**DATA IN THIS EXERCISE**.
========================================================================

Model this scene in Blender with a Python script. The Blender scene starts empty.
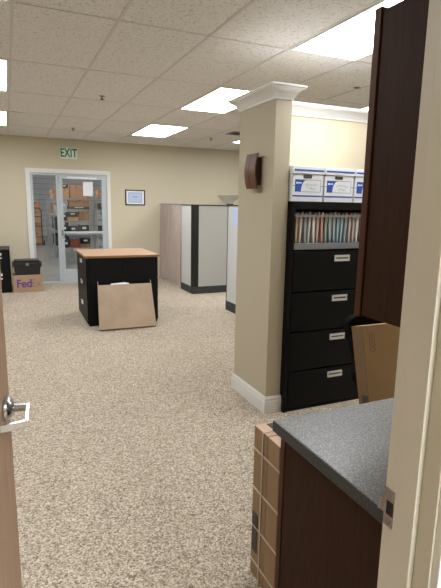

========================================================================

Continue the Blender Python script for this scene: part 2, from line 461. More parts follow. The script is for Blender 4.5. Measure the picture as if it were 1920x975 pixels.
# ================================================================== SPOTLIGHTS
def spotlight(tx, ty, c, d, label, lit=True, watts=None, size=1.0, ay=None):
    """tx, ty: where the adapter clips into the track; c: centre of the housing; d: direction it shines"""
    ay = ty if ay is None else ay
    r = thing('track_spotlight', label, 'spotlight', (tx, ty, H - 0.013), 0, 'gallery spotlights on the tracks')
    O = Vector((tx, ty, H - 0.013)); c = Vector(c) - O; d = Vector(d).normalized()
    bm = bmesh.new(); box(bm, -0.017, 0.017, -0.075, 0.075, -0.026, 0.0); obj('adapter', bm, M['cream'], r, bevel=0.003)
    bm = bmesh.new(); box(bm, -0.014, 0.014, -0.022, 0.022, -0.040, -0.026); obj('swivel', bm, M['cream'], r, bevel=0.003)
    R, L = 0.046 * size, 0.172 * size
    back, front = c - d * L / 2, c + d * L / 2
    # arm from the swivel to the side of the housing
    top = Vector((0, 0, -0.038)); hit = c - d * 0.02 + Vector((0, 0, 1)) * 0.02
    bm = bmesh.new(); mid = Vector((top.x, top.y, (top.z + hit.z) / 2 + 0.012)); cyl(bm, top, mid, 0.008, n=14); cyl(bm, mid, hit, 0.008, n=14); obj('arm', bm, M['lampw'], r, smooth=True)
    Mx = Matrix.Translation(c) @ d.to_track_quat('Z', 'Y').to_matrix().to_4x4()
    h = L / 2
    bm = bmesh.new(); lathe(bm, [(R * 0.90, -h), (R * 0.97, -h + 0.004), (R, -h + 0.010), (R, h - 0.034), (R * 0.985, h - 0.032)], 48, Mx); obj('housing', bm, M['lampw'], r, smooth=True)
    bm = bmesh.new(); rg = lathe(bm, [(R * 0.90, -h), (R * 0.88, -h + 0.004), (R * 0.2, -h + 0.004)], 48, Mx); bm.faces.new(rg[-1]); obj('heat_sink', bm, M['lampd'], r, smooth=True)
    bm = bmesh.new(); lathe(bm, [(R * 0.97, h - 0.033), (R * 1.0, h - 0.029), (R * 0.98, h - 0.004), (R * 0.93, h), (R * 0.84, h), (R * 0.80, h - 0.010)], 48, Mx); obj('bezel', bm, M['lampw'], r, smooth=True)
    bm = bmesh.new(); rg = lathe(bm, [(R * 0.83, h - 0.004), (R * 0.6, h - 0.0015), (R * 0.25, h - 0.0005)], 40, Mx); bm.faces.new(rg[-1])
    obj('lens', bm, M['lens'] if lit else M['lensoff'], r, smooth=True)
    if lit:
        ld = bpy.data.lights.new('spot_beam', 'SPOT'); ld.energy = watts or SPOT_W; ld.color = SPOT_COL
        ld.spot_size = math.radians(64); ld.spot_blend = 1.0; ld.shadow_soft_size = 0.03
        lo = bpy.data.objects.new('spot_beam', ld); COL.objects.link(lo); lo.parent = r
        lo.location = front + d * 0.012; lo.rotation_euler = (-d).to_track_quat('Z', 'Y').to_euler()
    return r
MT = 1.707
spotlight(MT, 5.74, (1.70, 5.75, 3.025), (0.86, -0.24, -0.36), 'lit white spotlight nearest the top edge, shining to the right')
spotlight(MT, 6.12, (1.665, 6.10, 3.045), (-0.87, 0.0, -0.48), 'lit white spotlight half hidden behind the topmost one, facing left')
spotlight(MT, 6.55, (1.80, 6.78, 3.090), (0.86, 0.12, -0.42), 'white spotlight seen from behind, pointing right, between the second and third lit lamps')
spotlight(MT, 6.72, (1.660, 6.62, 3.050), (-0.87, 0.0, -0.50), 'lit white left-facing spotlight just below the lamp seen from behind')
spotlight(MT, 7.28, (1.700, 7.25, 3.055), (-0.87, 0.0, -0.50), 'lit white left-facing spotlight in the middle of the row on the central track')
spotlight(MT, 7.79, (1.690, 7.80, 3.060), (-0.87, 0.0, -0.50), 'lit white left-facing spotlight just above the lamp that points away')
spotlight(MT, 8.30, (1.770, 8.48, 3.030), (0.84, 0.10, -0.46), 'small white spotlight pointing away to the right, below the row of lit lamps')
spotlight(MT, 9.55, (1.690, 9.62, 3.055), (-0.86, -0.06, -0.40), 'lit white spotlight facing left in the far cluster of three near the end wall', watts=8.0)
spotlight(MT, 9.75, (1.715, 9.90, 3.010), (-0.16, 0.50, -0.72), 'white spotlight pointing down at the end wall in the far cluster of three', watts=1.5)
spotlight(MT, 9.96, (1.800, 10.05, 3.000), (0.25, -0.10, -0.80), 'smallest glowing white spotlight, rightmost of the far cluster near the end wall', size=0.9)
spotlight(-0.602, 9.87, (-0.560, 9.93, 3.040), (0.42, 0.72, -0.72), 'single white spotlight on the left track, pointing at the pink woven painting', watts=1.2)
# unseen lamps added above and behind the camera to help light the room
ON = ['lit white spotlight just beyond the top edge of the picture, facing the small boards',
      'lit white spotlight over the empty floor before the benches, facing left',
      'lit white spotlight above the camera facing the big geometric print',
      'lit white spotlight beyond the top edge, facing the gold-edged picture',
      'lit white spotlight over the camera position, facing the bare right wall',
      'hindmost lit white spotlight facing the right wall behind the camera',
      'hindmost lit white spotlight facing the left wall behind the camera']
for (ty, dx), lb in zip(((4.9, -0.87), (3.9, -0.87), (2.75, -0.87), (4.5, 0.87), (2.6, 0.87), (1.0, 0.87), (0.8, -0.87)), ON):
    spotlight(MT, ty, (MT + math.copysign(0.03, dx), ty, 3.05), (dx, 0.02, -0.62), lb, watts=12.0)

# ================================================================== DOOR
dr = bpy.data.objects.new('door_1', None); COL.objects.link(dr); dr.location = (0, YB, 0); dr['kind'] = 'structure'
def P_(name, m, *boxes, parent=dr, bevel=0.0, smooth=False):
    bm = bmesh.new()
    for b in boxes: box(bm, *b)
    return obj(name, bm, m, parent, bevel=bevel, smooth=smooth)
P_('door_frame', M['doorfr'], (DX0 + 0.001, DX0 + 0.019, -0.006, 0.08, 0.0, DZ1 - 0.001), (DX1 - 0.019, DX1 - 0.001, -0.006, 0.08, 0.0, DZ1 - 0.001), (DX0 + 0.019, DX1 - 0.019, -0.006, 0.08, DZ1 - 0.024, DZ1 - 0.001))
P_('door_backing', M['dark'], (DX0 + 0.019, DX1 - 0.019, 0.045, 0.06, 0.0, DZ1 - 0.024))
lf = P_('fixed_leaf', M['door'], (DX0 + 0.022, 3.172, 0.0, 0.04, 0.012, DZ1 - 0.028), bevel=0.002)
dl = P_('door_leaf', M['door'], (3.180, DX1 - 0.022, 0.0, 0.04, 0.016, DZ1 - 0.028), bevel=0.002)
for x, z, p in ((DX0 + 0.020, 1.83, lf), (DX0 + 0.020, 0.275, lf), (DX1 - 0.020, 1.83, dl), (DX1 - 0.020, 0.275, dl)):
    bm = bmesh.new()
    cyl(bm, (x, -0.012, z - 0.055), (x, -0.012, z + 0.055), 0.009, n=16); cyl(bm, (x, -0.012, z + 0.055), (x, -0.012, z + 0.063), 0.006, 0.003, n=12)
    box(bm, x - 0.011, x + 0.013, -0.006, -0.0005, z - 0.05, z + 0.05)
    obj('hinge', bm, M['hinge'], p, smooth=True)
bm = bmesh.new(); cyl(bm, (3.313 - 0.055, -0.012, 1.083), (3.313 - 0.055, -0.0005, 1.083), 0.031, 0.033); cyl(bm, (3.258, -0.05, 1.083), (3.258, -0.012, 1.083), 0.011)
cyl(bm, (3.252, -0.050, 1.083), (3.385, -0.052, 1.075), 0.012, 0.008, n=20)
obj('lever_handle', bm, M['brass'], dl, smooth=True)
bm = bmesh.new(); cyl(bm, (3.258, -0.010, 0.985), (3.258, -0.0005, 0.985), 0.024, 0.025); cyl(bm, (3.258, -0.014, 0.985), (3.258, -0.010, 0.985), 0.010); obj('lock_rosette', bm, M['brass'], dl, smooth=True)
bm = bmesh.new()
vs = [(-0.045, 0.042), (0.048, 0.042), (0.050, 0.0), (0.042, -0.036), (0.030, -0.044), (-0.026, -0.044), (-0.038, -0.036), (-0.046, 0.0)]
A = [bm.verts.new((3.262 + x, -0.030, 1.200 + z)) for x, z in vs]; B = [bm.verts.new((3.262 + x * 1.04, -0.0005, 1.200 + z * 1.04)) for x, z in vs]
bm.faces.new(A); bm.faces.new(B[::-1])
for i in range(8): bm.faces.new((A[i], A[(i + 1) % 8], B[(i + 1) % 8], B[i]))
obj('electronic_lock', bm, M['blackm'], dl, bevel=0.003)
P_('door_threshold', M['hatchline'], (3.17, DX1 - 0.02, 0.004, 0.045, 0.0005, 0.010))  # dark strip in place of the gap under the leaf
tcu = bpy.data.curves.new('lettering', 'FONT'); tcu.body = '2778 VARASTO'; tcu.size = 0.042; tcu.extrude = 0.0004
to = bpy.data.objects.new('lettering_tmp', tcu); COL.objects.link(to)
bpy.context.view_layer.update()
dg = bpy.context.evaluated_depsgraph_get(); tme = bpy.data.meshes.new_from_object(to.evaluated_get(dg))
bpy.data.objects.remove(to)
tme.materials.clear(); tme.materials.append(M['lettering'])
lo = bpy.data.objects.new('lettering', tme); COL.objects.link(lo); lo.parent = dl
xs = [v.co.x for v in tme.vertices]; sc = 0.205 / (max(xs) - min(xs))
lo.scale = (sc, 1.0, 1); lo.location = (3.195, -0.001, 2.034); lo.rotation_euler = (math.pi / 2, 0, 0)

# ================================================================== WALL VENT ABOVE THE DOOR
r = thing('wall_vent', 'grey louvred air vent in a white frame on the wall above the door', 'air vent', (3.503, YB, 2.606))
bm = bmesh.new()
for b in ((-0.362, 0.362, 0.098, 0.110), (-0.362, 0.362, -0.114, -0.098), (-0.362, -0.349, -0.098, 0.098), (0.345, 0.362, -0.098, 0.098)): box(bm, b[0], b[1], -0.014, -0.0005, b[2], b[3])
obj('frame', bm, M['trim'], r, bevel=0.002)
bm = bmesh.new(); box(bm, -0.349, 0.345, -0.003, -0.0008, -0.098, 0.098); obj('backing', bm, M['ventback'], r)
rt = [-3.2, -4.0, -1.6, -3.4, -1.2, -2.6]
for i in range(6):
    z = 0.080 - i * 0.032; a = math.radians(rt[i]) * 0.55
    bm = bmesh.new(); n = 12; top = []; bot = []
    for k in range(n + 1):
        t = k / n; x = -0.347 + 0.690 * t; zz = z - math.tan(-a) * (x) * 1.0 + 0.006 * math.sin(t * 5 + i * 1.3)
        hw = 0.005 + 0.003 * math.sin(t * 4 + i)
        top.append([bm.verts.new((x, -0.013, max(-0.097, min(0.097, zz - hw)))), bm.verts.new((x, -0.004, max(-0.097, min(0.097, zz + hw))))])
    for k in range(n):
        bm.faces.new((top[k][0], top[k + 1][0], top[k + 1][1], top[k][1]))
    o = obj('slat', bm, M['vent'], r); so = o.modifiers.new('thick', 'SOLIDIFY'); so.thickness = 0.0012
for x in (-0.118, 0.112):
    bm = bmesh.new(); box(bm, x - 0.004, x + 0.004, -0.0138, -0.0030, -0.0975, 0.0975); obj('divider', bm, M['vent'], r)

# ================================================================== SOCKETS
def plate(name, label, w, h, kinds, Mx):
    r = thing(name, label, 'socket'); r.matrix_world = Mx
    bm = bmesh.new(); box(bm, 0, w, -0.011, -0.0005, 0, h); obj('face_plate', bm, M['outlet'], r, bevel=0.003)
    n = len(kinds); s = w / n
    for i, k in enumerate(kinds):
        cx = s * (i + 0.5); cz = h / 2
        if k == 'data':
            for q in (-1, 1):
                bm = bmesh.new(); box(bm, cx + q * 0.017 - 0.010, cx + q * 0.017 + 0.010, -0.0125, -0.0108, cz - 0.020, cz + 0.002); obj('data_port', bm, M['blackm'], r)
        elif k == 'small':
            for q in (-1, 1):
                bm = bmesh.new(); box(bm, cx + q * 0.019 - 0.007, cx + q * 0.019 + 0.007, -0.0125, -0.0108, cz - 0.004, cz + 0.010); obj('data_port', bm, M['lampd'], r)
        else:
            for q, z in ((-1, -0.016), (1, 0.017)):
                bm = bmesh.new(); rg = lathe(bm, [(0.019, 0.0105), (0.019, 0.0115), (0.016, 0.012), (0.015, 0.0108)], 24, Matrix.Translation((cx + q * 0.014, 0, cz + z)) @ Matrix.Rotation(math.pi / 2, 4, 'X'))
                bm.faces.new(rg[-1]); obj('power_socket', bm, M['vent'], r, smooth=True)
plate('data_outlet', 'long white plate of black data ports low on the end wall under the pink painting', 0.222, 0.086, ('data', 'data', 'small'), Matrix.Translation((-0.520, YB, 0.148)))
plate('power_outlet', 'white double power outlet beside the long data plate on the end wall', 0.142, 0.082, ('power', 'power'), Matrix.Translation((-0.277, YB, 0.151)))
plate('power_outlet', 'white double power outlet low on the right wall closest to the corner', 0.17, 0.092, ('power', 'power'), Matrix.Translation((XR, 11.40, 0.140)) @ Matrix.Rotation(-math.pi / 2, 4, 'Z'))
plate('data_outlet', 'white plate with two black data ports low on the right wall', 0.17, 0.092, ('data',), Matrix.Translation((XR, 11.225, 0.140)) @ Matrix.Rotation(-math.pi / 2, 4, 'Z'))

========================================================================

**EXERCISE AIM**. Show every line of the listing in which the string "scene" can be found.

**IN RESPONSE**.
Model this scene in Blender with a Python script. The Blender scene starts empty.
Continue the Blender Python script for this scene: part 2, from line 461. More parts follow. The script is for Blender 4.5. Measure the picture as if it were 1920x975 pixels.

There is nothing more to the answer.